* Task instructions *
Extract from the entries below, exactly as given, only the lines from the line containing "Write part 2" to the line containing "2.6, .1), 'keyway', M_dark, ks)", both lines included.

··· Working data ···

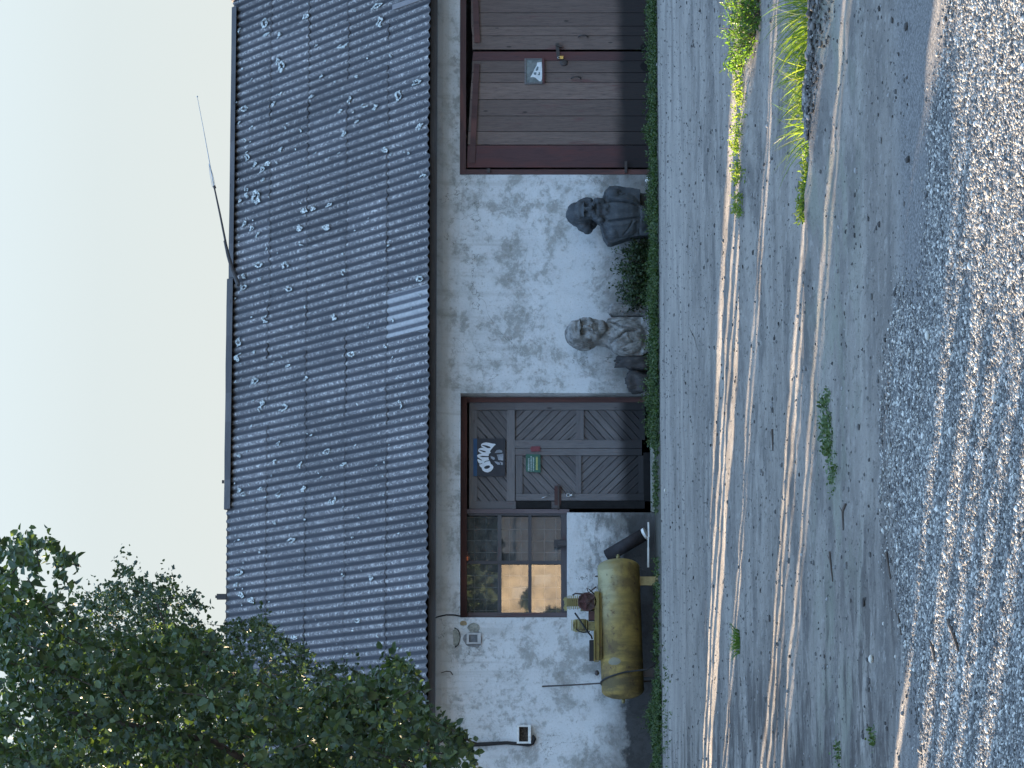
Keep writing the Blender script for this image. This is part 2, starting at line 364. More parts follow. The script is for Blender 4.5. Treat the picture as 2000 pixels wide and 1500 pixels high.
# ------------------------------------------------------------------ setting: ground
def hgt(x, y):
    n = noise.noise(Vector((x*.12, y*.55, 1.3)))*.020 + noise.noise(Vector((x*.5, y*1.3, 4.)))*.010 + noise.noise(Vector((x*2.1, y*2.3, 9.)))*.008
    n += noise.noise(Vector((x*4.7, y*4.7, 2.)))*.0105
    if y > -34: n *= min(1, max(.15, (-.6-y)/3.))
    # low banks carrying the grass strips at the right
    for (cy, k, hh, wd) in BANKS:
        yc = cy+k*(x+1.); fx = 1/(1+math.exp(-(x+2.6)/.35)) if cy > -20 else 1/(1+math.exp(-(x+3.0)/.3))
        n += hh*fx*math.exp(-((y-yc)/wd)**2)*(1+.35*noise.noise(Vector((x*3, y*3, 7.))))
    return n
gA = G(1470, 0); gB = G(1462, 400); kA = (gA[1]-gB[1])/(gA[0]-gB[0])
gC = G(1618, 0); gD = G(1600, 330); kC = (gC[1]-gD[1])/(gC[0]-gD[0])
BANKS = [(gA[1]+kA*(-1-gA[0]), kA, .07, .45), (gC[1]+kC*(-1-gC[0]), kC, .085, .40)]
def ground():
    xs = list(-np.geomspace(16, 420, 9)[::-1])+list(np.arange(-14.5, 9.5, .11))+list(np.geomspace(10.5, 420, 9))
    ys = list(-np.geomspace(37.5, 420, 9)[::-1])+list(np.arange(-36., .6, .10))+list(np.geomspace(1.4, 420, 9))
    nx, ny = len(xs), len(ys)
    V = np.zeros((ny, nx, 3))
    for j, y in enumerate(ys):
        near = -37 < y < .6
        for i, x in enumerate(xs): V[j, i] = (x, y, hgt(x, y) if near and -15 < x < 9.6 else 0.)
    V = V.reshape(-1, 3); idx = np.arange(nx*ny).reshape(ny, nx)
    Fq = np.stack([idx[:-1, :-1], idx[:-1, 1:], idx[1:, 1:], idx[1:, :-1]], -1).reshape(-1, 4)
    o = npmesh('ground', V, Fq, MAT['ground'], smooth=True); setp(o, kind='structure')
ground()

def stones(name, pts, sizes, mat, flat=.65):
    t = (1+5**.5)/2
    iv = np.array([(-1,t,0),(1,t,0),(-1,-t,0),(1,-t,0),(0,-1,t),(0,1,t),(0,-1,-t),(0,1,-t),(t,0,-1),(t,0,1),(-t,0,-1),(-t,0,1)])/np.linalg.norm((1,t))
    fi = np.array([(0,11,5),(0,5,1),(0,1,7),(0,7,10),(0,10,11),(1,5,9),(5,11,4),(11,10,2),(10,7,6),(7,1,8),(3,9,4),(3,4,2),(3,2,6),(3,6,8),(3,8,9),(4,9,5),(2,4,11),(6,2,10),(8,6,7),(9,8,1)])
    n = len(pts); V = np.repeat(iv[None], n, 0)*(1+RNG.uniform(-.28, .28, (n, 12, 1)))
    V *= RNG.uniform(.7, 1.25, (n, 1, 3))*np.array([1, 1, flat]); V *= np.array(sizes)[:, None, None]/2
    a = RNG.uniform(0, 6.28, n); tl = RNG.uniform(-.5, .5, n)
    c, s_ = np.cos(tl)[:, None], np.sin(tl)[:, None]; y = V[..., 1]*c-V[..., 2]*s_; z = V[..., 1]*s_+V[..., 2]*c; V[..., 1] = y; V[..., 2] = z
    c, s_ = np.cos(a)[:, None], np.sin(a)[:, None]; x = V[..., 0]*c-V[..., 1]*s_; y = V[..., 0]*s_+V[..., 1]*c; V[..., 0] = x; V[..., 1] = y
    V += np.asarray(pts)[:, None, :]
    Fs = (fi[None]+np.arange(n)[:, None, None]*12).reshape(-1, 3)
    o = npmesh(name, V.reshape(-1, 3), Fs, mat); return o
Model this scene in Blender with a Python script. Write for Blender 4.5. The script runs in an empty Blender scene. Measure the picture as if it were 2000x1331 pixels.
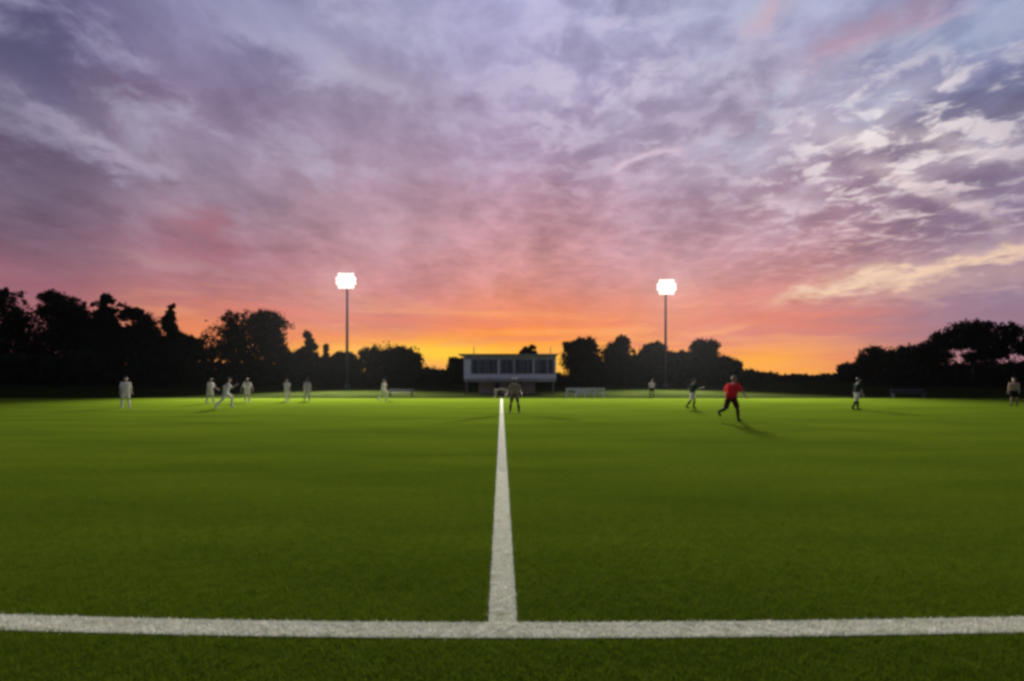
import bpy, bmesh, math, random
import numpy as np
from mathutils import Vector, Matrix
R = math.radians
scene = bpy.context.scene
C = scene.collection

# ------------------------------------------------------------------ camera
F = 1000.0          # focal length in pixels of a 2000 px wide frame
HZ = 745.0          # row of the horizon
CAMH = 1.6
cam_d = bpy.data.cameras.new("camera")
cam = bpy.data.objects.new("camera", cam_d); C.objects.link(cam)
cam_d.sensor_width = 36.0
cam_d.lens = 36.0 * F / 2000.0
cam_d.shift_y = (HZ - 665.5) / 2000.0
cam_d.clip_start = 0.05; cam_d.clip_end = 6000
cam.location = (0, 0, CAMH); cam.rotation_euler = (R(90), 0, 0)
scene.camera = cam
scene.view_settings.view_transform = 'Standard'
scene.view_settings.look = 'None'
scene.view_settings.exposure = 0
scene.view_settings.gamma = 1
scene.cycles.pixel_filter_type = 'BLACKMAN_HARRIS'
scene.cycles.filter_width = 3.2
scene.cycles.use_denoising = True
scene.cycles.max_bounces = 5
scene.cycles.transparent_max_bounces = 4

def s2l(c):
    return tuple(((v/255)/12.92 if v/255 <= 0.04045 else ((v/255+0.055)/1.055)**2.4) for v in c) + (1.0,)

# ------------------------------------------------------------------ sky
class G:
    """tiny expression builder for shader nodes"""
    def __init__(s, nt): s.nt = nt
    def m(s, op, a, b=None, c=None, clamp=False):
        n = s.nt.nodes.new('ShaderNodeMath'); n.operation = op; n.use_clamp = clamp
        for i, v in enumerate((a, b, c)):
            if v is None: continue
            if isinstance(v, (int, float)): n.inputs[i].default_value = v
            else: s.nt.links.new(v, n.inputs[i])
        return n.outputs[0]
    def add(s, a, b): return s.m('ADD', a, b)
    def sub(s, a, b): return s.m('SUBTRACT', a, b)
    def mul(s, a, b): return s.m('MULTIPLY', a, b)
    def div(s, a, b): return s.m('DIVIDE', a, b)
    def ss(s, v, lo, hi, o0=0.0, o1=1.0):
        n = s.nt.nodes.new('ShaderNodeMapRange'); n.interpolation_type = 'SMOOTHSTEP'
        s.nt.links.new(v, n.inputs[0]); n.inputs[1].default_value = lo; n.inputs[2].default_value = hi
        n.inputs[3].default_value = o0; n.inputs[4].default_value = o1
        return n.outputs[0]
    def gauss(s, v, c, w):
        d = s.div(s.sub(v, c), w)
        return s.m('EXPONENT', s.mul(s.mul(d, d), -1.0))
    def vec(s, x, y, z=0.0):
        n = s.nt.nodes.new('ShaderNodeCombineXYZ')
        for i, v in enumerate((x, y, z)):
            if isinstance(v, (int, float)): n.inputs[i].default_value = v
            else: s.nt.links.new(v, n.inputs[i])
        return n.outputs[0]
    def noise(s, v, scale, detail=4, rough=0.55, dist=0.0):
        n = s.nt.nodes.new('ShaderNodeTexNoise')
        s.nt.links.new(v, n.inputs['Vector']); n.inputs['Scale'].default_value = scale
        n.inputs['Detail'].default_value = detail; n.inputs['Roughness'].default_value = rough
        n.inputs['Distortion'].default_value = dist
        return n.outputs[0]
    def mix(s, f, a, b, mode='MIX'):
        n = s.nt.nodes.new('ShaderNodeMix'); n.data_type = 'RGBA'; n.blend_type = mode
        for i, v in ((0, f), (6, a), (7, b)):
            if isinstance(v, (int, float)): n.inputs[i].default_value = v
            elif isinstance(v, tuple): n.inputs[i].default_value = v
            else: s.nt.links.new(v, n.inputs[i])
        return n.outputs[2]
    def ramp(s, f, stops):
        n = s.nt.nodes.new('ShaderNodeValToRGB'); cr = n.color_ramp
        s.nt.links.new(f, n.inputs[0])
        stops = sorted(stops)
        cr.elements[0].position = stops[0][0]; cr.elements[0].color = stops[0][1]
        cr.elements[1].position = stops[-1][0]; cr.elements[1].color = stops[-1][1]
        for p, c in stops[1:-1]:
            e = cr.elements.new(p); e.color = c
        return n.outputs[0]

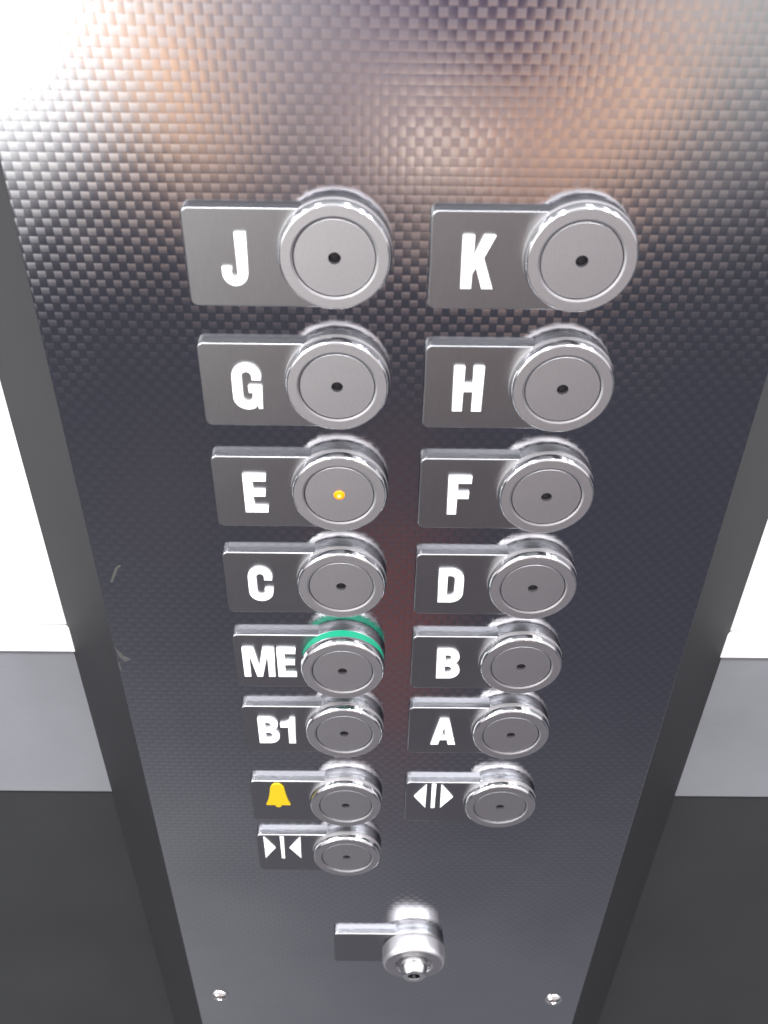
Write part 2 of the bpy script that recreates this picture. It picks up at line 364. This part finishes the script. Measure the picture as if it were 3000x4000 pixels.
# key switch
ks = empty('key_switch', (38.5, 0, -440.0), panel); ks['label'] = 'round chrome key switch with a blank plate below the buttons'
link(plate_data, 'label_plate', ks)
lathe([(16.6, 6.7), (16.6, 8.6)], 'sleeve', M_collar, ks)
lathe([(16.3, 7.6), (17.9, 7.8), (18.3, 8.3), (18.4, 9.2), (18.4, 14.5), (18.2, 16.2), (17.8, 17.3), (17.2, 17.9), (16.8, 18.1)], 'bezel', M_keyb, ks, 96, smooth=60)
lathe([(16.8, 18.1), (11.6, 18.1), (10.9, 17.6), (10.6, 14.8), (8.4, 14.7)], 'face_ring', M_ring, ks, 96, smooth=25)
core = lathe([(8.6, 14.6), (8.5, 18.2), (7.6, 21.6), (6.6, 24.6), (6.2, 24.9), (3.6, 24.9), (3.4, 24.6), (3.3, 20.5), (0, 20.5)], 'lock_cylinder', M_core, ks, 64, smooth=30)
finish(box_bm(-.8, .8, -24.4, -19, -2.6, 2.6, .1), 'keyway', M_dark, ks)

# screws at the foot of the panel
for x, z in ((-84.1, -512.4), (131.8, -514.5)):
    s = lathe([(5.6, 0), (5.4, .7), (4.6, 1.6), (3.4, 2.25), (2.0, 2.5), (1.8, 2.3), (1.7, 1.2), (0, 1.2)], 'screw', M_scr, panel, 48, loc=(x, -P0, z), smooth=40)
    s['label'] = 'small polished screw at the lower ' + ('left' if x < 0 else 'right') + ' of the faceplate'

# scuffs and a chipped spot on the left edge of the face
def scuff(pts, name='scuff_mark'):
    bm = slab(pts, P0 - .02, P0 + .05, .02, 1); return finish(bm, name, M_scuff, panel, 0)
scuff([(-95.0, -146.3), (-94.0, -146.4), (-90.6, -138.6), (-89.0, -137.2), (-90.2, -137.0), (-91.9, -138.6)])
scuff([(-99.5, -183.8), (-98.6, -187.0), (-96.2, -191.0), (-93.4, -193.0), (-96.4, -194.4), (-98.6, -191.0)][::-1])
scuff([(-99.5, -194.0), (-99.4, -199.6), (-98.6, -200.4), (-98.9, -195.2)])

# ------------------------------------------------------------------ wall behind
wall = empty('lift_wall', (0, DEP * 1, 0)); wall['label'] = 'lift car wall of white panel over a brushed grey band and dark lower panel, behind the control panel'
wall['category'] = 'wall'
def wp(name, m, z0, z1, out=0, bev=0, parent=wall):
    return finish(box_bm(-620, 680, -out, 14, z0, z1, bev), name, m, parent, 35, flat=True)
wp('white_panel', M_wallw, -216.4, 700, 0, .6)
wp('white_rail', M_wallw, -234.9, -217.6, 1.2, .8)
wp('steel_band', M_band, -354.5, -235.6, -.5, .3)
wp('lower_panel', M_low, -1300, -355.3, -2.0, .3)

···

* In response *
Write part 2 of the bpy script that recreates this picture. It picks up at line 364. This part finishes the script. Measure the picture as if it were 3000x4000 pixels.
# key switch
ks = empty('key_switch', (38.5, 0, -440.0), panel); ks['label'] = 'round chrome key switch with a blank plate below the buttons'
link(plate_data, 'label_plate', ks)
lathe([(16.6, 6.7), (16.6, 8.6)], 'sleeve', M_collar, ks)
lathe([(16.3, 7.6), (17.9, 7.8), (18.3, 8.3), (18.4, 9.2), (18.4, 14.5), (18.2, 16.2), (17.8, 17.3), (17.2, 17.9), (16.8, 18.1)], 'bezel', M_keyb, ks, 96, smooth=60)
lathe([(16.8, 18.1), (11.6, 18.1), (10.9, 17.6), (10.6, 14.8), (8.4, 14.7)], 'face_ring', M_ring, ks, 96, smooth=25)
core = lathe([(8.6, 14.6), (8.5, 18.2), (7.6, 21.6), (6.6, 24.6), (6.2, 24.9), (3.6, 24.9), (3.4, 24.6), (3.3, 20.5), (0, 20.5)], 'lock_cylinder', M_core, ks, 64, smooth=30)
finish(box_bm(-.8, .8, -24.4, -19, -2.6, 2.6, .1), 'keyway', M_dark, ks)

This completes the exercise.